— START —
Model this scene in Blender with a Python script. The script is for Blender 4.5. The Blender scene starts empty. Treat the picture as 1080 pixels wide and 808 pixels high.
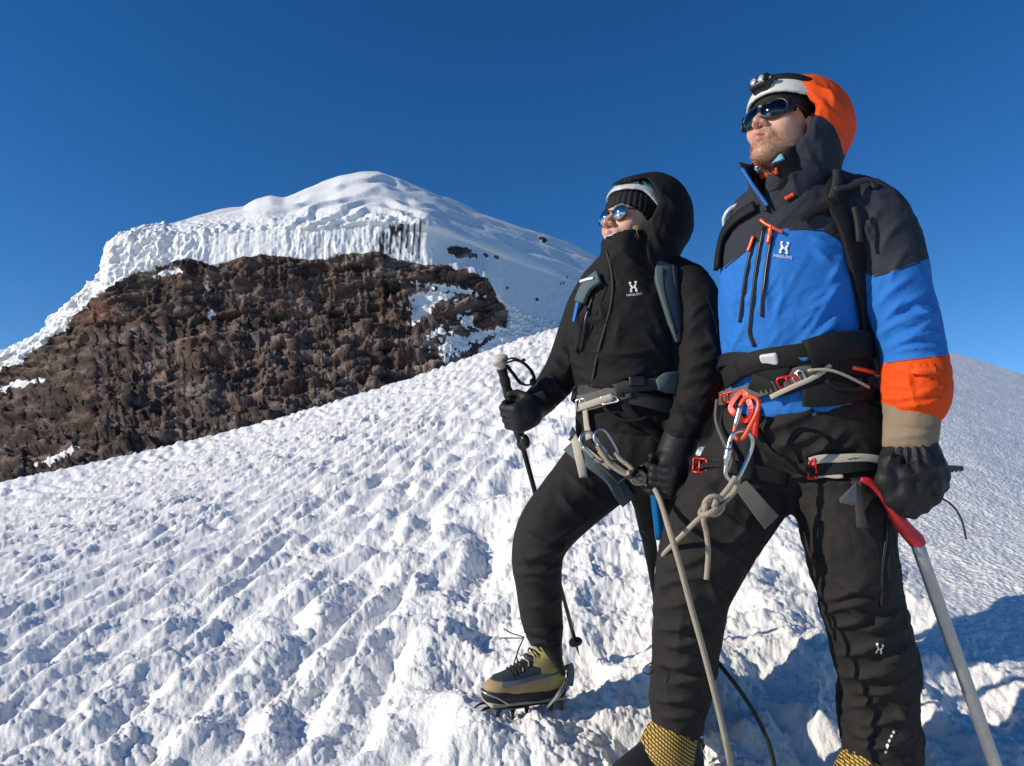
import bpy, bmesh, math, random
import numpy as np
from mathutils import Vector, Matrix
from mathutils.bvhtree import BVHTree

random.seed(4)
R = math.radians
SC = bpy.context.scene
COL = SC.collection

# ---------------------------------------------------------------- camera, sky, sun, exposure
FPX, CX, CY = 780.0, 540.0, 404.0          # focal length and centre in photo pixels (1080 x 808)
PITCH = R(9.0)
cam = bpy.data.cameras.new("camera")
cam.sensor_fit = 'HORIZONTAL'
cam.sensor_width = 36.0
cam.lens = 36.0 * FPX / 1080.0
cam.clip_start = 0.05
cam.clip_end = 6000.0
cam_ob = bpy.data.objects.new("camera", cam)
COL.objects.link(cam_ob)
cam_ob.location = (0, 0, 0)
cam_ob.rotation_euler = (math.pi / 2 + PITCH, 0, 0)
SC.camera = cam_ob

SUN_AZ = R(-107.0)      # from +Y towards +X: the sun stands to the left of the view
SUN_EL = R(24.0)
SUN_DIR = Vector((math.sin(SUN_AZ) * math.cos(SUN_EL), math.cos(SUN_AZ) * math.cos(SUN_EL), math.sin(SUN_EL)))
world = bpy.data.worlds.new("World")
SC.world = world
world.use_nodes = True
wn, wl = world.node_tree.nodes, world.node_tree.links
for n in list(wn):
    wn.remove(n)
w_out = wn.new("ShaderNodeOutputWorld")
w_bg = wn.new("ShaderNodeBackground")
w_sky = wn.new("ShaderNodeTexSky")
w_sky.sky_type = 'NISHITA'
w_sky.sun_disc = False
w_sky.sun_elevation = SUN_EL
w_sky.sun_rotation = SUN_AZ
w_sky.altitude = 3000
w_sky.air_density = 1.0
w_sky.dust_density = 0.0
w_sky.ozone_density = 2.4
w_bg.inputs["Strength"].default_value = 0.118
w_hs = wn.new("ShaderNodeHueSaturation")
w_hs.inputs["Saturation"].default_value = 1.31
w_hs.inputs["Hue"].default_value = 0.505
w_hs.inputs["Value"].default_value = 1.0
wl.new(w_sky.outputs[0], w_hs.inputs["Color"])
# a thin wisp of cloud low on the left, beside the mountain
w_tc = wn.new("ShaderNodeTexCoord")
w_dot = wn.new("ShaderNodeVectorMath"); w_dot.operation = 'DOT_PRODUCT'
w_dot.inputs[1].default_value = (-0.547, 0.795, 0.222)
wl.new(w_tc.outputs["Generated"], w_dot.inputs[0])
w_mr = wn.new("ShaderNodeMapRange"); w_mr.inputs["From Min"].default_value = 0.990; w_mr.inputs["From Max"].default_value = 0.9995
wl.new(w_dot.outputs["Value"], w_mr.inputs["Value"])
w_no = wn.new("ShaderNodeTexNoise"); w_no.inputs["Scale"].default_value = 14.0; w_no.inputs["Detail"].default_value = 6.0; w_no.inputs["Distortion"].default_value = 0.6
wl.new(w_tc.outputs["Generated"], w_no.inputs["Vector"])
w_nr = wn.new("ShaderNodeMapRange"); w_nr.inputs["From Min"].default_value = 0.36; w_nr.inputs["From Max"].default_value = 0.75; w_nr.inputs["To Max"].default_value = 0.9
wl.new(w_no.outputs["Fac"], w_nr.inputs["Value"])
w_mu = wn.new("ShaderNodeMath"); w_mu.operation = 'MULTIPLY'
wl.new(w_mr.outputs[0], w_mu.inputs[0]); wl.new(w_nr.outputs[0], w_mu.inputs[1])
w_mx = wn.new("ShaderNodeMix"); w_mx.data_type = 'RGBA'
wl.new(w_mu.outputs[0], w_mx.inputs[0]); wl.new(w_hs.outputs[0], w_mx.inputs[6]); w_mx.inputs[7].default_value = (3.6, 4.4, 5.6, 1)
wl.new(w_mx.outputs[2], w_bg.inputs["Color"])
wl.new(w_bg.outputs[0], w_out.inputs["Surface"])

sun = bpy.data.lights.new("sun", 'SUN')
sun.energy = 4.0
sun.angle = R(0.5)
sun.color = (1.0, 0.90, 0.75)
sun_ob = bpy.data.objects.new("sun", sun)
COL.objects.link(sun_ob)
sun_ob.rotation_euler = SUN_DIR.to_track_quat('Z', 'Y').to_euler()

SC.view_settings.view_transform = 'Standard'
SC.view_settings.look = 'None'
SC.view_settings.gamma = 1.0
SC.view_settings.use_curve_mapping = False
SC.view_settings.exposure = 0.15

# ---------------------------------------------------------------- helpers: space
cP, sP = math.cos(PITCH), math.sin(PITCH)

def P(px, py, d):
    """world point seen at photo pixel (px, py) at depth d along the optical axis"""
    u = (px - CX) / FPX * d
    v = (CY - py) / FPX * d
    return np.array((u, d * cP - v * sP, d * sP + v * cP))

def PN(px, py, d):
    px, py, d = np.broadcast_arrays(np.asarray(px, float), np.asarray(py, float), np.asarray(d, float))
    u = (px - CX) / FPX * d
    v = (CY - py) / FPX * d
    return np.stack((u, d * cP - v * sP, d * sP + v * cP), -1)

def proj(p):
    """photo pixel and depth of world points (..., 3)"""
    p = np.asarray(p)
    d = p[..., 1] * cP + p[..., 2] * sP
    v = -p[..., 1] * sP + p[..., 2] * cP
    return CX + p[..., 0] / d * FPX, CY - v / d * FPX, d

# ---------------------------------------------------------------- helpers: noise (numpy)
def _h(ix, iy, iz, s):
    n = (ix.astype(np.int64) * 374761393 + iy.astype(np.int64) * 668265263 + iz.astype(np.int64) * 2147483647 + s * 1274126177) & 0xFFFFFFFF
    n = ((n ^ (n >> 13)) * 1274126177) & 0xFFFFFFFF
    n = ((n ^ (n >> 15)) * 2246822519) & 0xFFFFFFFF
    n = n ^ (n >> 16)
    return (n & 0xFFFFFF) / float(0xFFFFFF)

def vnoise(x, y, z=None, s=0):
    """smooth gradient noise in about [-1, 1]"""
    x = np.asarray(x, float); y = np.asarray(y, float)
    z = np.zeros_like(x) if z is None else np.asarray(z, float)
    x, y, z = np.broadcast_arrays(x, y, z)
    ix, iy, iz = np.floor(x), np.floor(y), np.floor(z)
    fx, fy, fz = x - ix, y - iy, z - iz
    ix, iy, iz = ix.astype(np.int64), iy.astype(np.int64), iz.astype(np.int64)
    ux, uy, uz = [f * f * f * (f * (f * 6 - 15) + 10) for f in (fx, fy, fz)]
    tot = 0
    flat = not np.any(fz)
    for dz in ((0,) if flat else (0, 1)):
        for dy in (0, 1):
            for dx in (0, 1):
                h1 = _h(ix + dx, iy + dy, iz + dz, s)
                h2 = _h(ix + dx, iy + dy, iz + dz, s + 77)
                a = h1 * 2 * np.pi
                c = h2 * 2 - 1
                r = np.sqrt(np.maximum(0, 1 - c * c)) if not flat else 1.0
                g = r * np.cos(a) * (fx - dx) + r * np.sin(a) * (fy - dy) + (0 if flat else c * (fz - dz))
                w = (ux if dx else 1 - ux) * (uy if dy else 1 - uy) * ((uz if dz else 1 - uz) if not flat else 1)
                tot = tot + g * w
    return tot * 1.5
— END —
Task details
Copy out all the data without changing anything, and drop the pictures.

Output
Model this scene in Blender with a Python script. The script is for Blender 4.5. The Blender scene starts empty. Treat the picture as 1080 pixels wide and 808 pixels high.
import bpy, bmesh, math, random
import numpy as np
from mathutils import Vector, Matrix
from mathutils.bvhtree import BVHTree

random.seed(4)
R = math.radians
SC = bpy.context.scene
COL = SC.collection

# ---------------------------------------------------------------- camera, sky, sun, exposure
FPX, CX, CY = 780.0, 540.0, 404.0          # focal length and centre in photo pixels (1080 x 808)
PITCH = R(9.0)
cam = bpy.data.cameras.new("camera")
cam.sensor_fit = 'HORIZONTAL'
cam.sensor_width = 36.0
cam.lens = 36.0 * FPX / 1080.0
cam.clip_start = 0.05
cam.clip_end = 6000.0
cam_ob = bpy.data.objects.new("camera", cam)
COL.objects.link(cam_ob)
cam_ob.location = (0, 0, 0)
cam_ob.rotation_euler = (math.pi / 2 + PITCH, 0, 0)
SC.camera = cam_ob

SUN_AZ = R(-107.0)      # from +Y towards +X: the sun stands to the left of the view
SUN_EL = R(24.0)
SUN_DIR = Vector((math.sin(SUN_AZ) * math.cos(SUN_EL), math.cos(SUN_AZ) * math.cos(SUN_EL), math.sin(SUN_EL)))
world = bpy.data.worlds.new("World")
SC.world = world
world.use_nodes = True
wn, wl = world.node_tree.nodes, world.node_tree.links
for n in list(wn):
    wn.remove(n)
w_out = wn.new("ShaderNodeOutputWorld")
w_bg = wn.new("ShaderNodeBackground")
w_sky = wn.new("ShaderNodeTexSky")
w_sky.sky_type = 'NISHITA'
w_sky.sun_disc = False
w_sky.sun_elevation = SUN_EL
w_sky.sun_rotation = SUN_AZ
w_sky.altitude = 3000
w_sky.air_density = 1.0
w_sky.dust_density = 0.0
w_sky.ozone_density = 2.4
w_bg.inputs["Strength"].default_value = 0.118
w_hs = wn.new("ShaderNodeHueSaturation")
w_hs.inputs["Saturation"].default_value = 1.31
w_hs.inputs["Hue"].default_value = 0.505
w_hs.inputs["Value"].default_value = 1.0
wl.new(w_sky.outputs[0], w_hs.inputs["Color"])
# a thin wisp of cloud low on the left, beside the mountain
w_tc = wn.new("ShaderNodeTexCoord")
w_dot = wn.new("ShaderNodeVectorMath"); w_dot.operation = 'DOT_PRODUCT'
w_dot.inputs[1].default_value = (-0.547, 0.795, 0.222)
wl.new(w_tc.outputs["Generated"], w_dot.inputs[0])
w_mr = wn.new("ShaderNodeMapRange"); w_mr.inputs["From Min"].default_value = 0.990; w_mr.inputs["From Max"].default_value = 0.9995
wl.new(w_dot.outputs["Value"], w_mr.inputs["Value"])
w_no = wn.new("ShaderNodeTexNoise"); w_no.inputs["Scale"].default_value = 14.0; w_no.inputs["Detail"].default_value = 6.0; w_no.inputs["Distortion"].default_value = 0.6
wl.new(w_tc.outputs["Generated"], w_no.inputs["Vector"])
w_nr = wn.new("ShaderNodeMapRange"); w_nr.inputs["From Min"].default_value = 0.36; w_nr.inputs["From Max"].default_value = 0.75; w_nr.inputs["To Max"].default_value = 0.9
wl.new(w_no.outputs["Fac"], w_nr.inputs["Value"])
w_mu = wn.new("ShaderNodeMath"); w_mu.operation = 'MULTIPLY'
wl.new(w_mr.outputs[0], w_mu.inputs[0]); wl.new(w_nr.outputs[0], w_mu.inputs[1])
w_mx = wn.new("ShaderNodeMix"); w_mx.data_type = 'RGBA'
wl.new(w_mu.outputs[0], w_mx.inputs[0]); wl.new(w_hs.outputs[0], w_mx.inputs[6]); w_mx.inputs[7].default_value = (3.6, 4.4, 5.6, 1)
wl.new(w_mx.outputs[2], w_bg.inputs["Color"])
wl.new(w_bg.outputs[0], w_out.inputs["Surface"])

sun = bpy.data.lights.new("sun", 'SUN')
sun.energy = 4.0
sun.angle = R(0.5)
sun.color = (1.0, 0.90, 0.75)
sun_ob = bpy.data.objects.new("sun", sun)
COL.objects.link(sun_ob)
sun_ob.rotation_euler = SUN_DIR.to_track_quat('Z', 'Y').to_euler()

SC.view_settings.view_transform = 'Standard'
SC.view_settings.look = 'None'
SC.view_settings.gamma = 1.0
SC.view_settings.use_curve_mapping = False
SC.view_settings.exposure = 0.15

# ---------------------------------------------------------------- helpers: space
cP, sP = math.cos(PITCH), math.sin(PITCH)

def P(px, py, d):
    """world point seen at photo pixel (px, py) at depth d along the optical axis"""
    u = (px - CX) / FPX * d
    v = (CY - py) / FPX * d
    return np.array((u, d * cP - v * sP, d * sP + v * cP))

def PN(px, py, d):
    px, py, d = np.broadcast_arrays(np.asarray(px, float), np.asarray(py, float), np.asarray(d, float))
    u = (px - CX) / FPX * d
    v = (CY - py) / FPX * d
    return np.stack((u, d * cP - v * sP, d * sP + v * cP), -1)

def proj(p):
    """photo pixel and depth of world points (..., 3)"""
    p = np.asarray(p)
    d = p[..., 1] * cP + p[..., 2] * sP
    v = -p[..., 1] * sP + p[..., 2] * cP
    return CX + p[..., 0] / d * FPX, CY - v / d * FPX, d

# ---------------------------------------------------------------- helpers: noise (numpy)
def _h(ix, iy, iz, s):
    n = (ix.astype(np.int64) * 374761393 + iy.astype(np.int64) * 668265263 + iz.astype(np.int64) * 2147483647 + s * 1274126177) & 0xFFFFFFFF
    n = ((n ^ (n >> 13)) * 1274126177) & 0xFFFFFFFF
    n = ((n ^ (n >> 15)) * 2246822519) & 0xFFFFFFFF
    n = n ^ (n >> 16)
    return (n & 0xFFFFFF) / float(0xFFFFFF)

def vnoise(x, y, z=None, s=0):
    """smooth gradient noise in about [-1, 1]"""
    x = np.asarray(x, float); y = np.asarray(y, float)
    z = np.zeros_like(x) if z is None else np.asarray(z, float)
    x, y, z = np.broadcast_arrays(x, y, z)
    ix, iy, iz = np.floor(x), np.floor(y), np.floor(z)
    fx, fy, fz = x - ix, y - iy, z - iz
    ix, iy, iz = ix.astype(np.int64), iy.astype(np.int64), iz.astype(np.int64)
    ux, uy, uz = [f * f * f * (f * (f * 6 - 15) + 10) for f in (fx, fy, fz)]
    tot = 0
    flat = not np.any(fz)
    for dz in ((0,) if flat else (0, 1)):
        for dy in (0, 1):
            for dx in (0, 1):
                h1 = _h(ix + dx, iy + dy, iz + dz, s)
                h2 = _h(ix + dx, iy + dy, iz + dz, s + 77)
                a = h1 * 2 * np.pi
                c = h2 * 2 - 1
                r = np.sqrt(np.maximum(0, 1 - c * c)) if not flat else 1.0
                g = r * np.cos(a) * (fx - dx) + r * np.sin(a) * (fy - dy) + (0 if flat else c * (fz - dz))
                w = (ux if dx else 1 - ux) * (uy if dy else 1 - uy) * ((uz if dz else 1 - uz) if not flat else 1)
                tot = tot + g * w
    return tot * 1.5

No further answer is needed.